The Wrong Key Randomization Hypothesis: A Quasidifferential Analysis

Abstract

We revisit key-recovery differential attacks without assuming wrong-key randomization (WKR). Recent work has investigated key dependencies in differential characteristics from complementary perspectives (propagating key-schedule constraints through trails, and computing fixed-key probabilities via quasidifferentials), yet the full distribution of wrong-key probabilities for the key-recovery map remained out of reach. Building on the quasidifferential framework of Beyne and Rijmen, we present a method that computes these probabilities for PRESENT-like SPNs, combining SMT-guided enumeration of quasidifferential trails with a sparse Walsh-Hadamard transform to keep the computation tractable.

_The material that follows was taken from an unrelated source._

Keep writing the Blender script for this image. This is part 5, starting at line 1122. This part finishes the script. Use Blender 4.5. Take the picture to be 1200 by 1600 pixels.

The resulting distribution of wrong-key hit rates is a finite mixture with large zero-probability classes and others well above 2^{-n}. We take these computed probabilities into a hypothesis-testing model to obtain data-complexity estimates without WKR. Validation on a 16-bit toy cipher and on PRESENT demonstrates that fixed-key structure can both help and hurt key recovery, by magnitudes reaching 100x in certain regimes.

Biography

Ricardo is a PhD student in the Symmetric Cryptography group at Ruhr Universität Bochum, supervised by Prof. Gregor Leander. His research focuses on key dependency in differential cryptanalysis and key recovery, using automated methods such as SAT/SMT solving and integer programming. He also has a secondary interest in explainability (XAI) and Boolean function analysis. He holds an undergraduate degree in mathematics and a master's in computer science from Pontificia Universidad Católica de Chile, where he worked on computational complexity, logic, and automata theory under the supervision of Prof.